Now this should speak to McA's comments and Debra's too: What I found crazy about the NYT article was not just the idea itself of getting rid of diapers, but the way the author and the people described and quoted talked about the issue--making up goofy techincal terms and exaggerating the pleasures of toilet training. They seemed really wacky, and in a bad way.

10:43 PM  
Anonymous Anonymous said...

I have never heard of a way of telling when a kid is about to pee and maybe I'm just a hippy myself, but pee isn't that 'dirty,' is it? I mean, you don't want it everywhere, but it's not going to kill the hardwood floors (although it will kill the flokati couch, the carpet, and your dress temporarily). Once a child has peeed it will take them a good 20 minutes to produce some more - so after the pee, THEN the flokati couch.

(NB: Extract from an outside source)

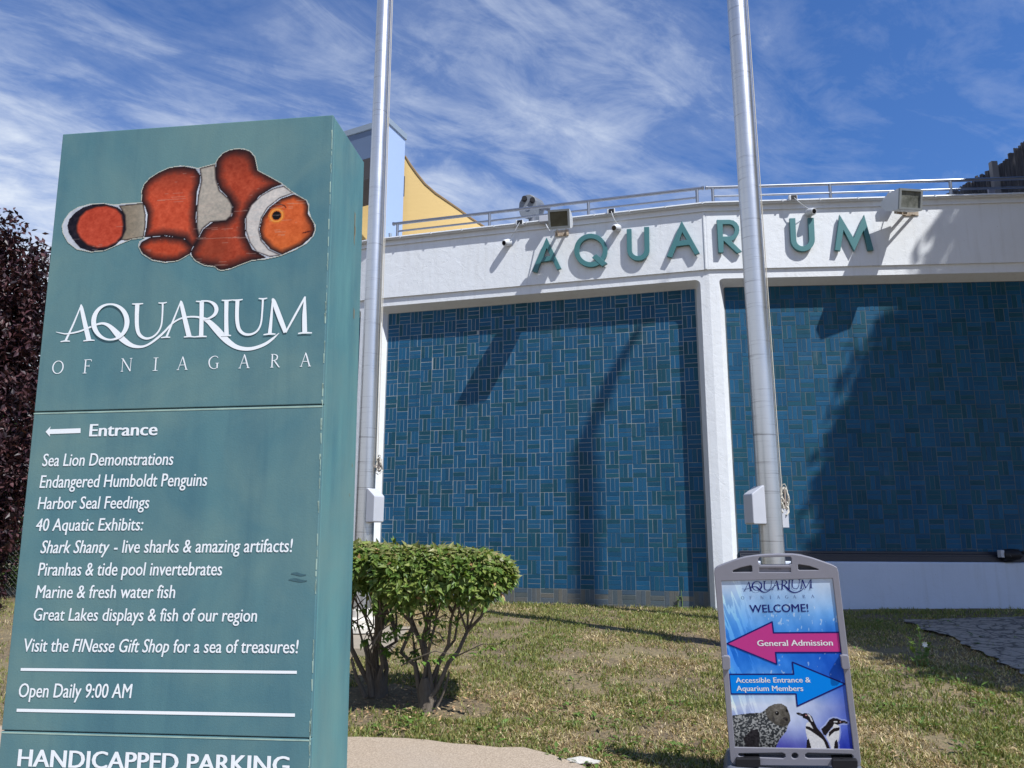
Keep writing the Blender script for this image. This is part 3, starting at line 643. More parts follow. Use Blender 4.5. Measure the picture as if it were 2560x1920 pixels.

In India and PRChina they (the grammas, the village girl nannies, the aunties) really 'administer' the little ones. The babies are ALWAYS ON THE ARM = ALWAYS. Therefore they RARELY CRY. Someone is always holding the baby, and prams would be a dang waste of time considering the paving and transportation issues. The kids aren't suckin the livelong day on bottles either. They get liquids at certain times, all very regimented, they get taken on 'pee walks' in the garden (not unlike taking out the dog) and the attention is VERY MUCH on the entire process by the 'administrators'. I have never seen a Western parent blow (I mean just air - really now!) on their kid's penis to make pee come out, but I saw that a lot in India and PRChina. With little babies, not with toddlers. Every single toddler was potty trained - more or less by the same time they could walk.

AND - I'll send you a pic of the cute little open-bottomed pants the kids wear in PRChina. In India the kids just wear normal clothes from the get go - AND MAKEUP - TONS OF MAKEUP so that their eyebrows are thick with kohl making them look like Bollywood stars. Maybe that's it - more adult outfits!

Once again, sorry for the advice and being a non-parent. It's only human.